End of Term 3 =)
Friday, August 31st, 2007It’s finally the end of the 10 weeks (or my first term in school)! The highlight of the term was of course YEN’s safe and successful delivery of FELIX. We ended this term with the Teachers’ Day celebrations just now. I’ll write more about this day later…
First, let me write more about FELIX. We went home after YEN and his discharge on Monday, 20 August 07. I was really wondering before FELIX’s arrival about how RACHEL would take the new addition in our lives. Boy, did she react! She kicked up a fuss and threw a tantrum, presumably due to jealousy - there is now one more person to vie for the adults’ attention.
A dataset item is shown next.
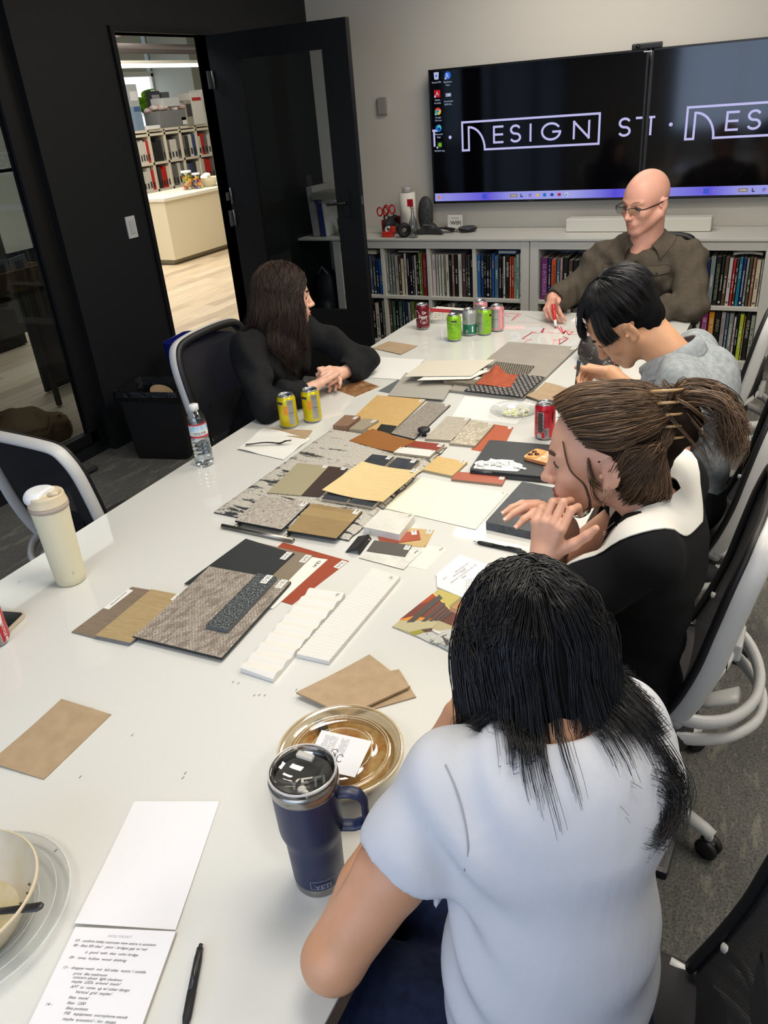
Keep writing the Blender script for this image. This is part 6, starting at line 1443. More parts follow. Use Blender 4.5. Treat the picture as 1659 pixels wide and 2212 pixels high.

Luckily for us, we reacted quickly by separating the siblings, and the jealousy, if there was any, died down quickly and faded away. No, it doesn’t mean that RACHEL accepted the situation better. It was just that she now sees more of my mum and sleeps with my mum at night.
I’m not sure if I’ve managed to win the hearts of the children I teach in this short span of ten weeks so far. I chide them for every wrong thing that they should not have done, and I feel that I have yet to give them enough encouragement. I know that children need encouragement, but yet, they keep making me so angry that I hardly have enough time to finish my syllabus.
Though I am not the form teacher of the class (4 GANNET) that I teach the English language, I have been seeing them quite a bit (about sixteen periods a week out of the thirty-three I teach). I definitely see them more than their form teacher, MRS TAN, and thus, I have been undertaking a lot of the class’ administrative tasks.
Considering the amount of scolding I give the students, it is indeed surprising that I received almost twenty Teachers’ Day gifts / cards from them. That’s almost half the number of children from the class. What’s more surprising - I received gifts from two boys whom I have reproached quite a bit. Perhaps it is true that children bear no grudge??
The week that follows is a long-awaited break from school before we go into the last lap for the school year. Not that I can look forward to a lot of rest anyway - the one week holidays open with a half-day course I signed up for, and a two-day incentive trip for children who did well (but had not had many chances to go on trips with the school) to Malacca in Malaysia. I have to worry about keying in physical and health education grades (plus remarks) for the students of the two primary six classes I am teaching. I’ll have to do it before school reopens, so that doesn’t really leave me much time. Sigh - so much about the "rest" I look forward to!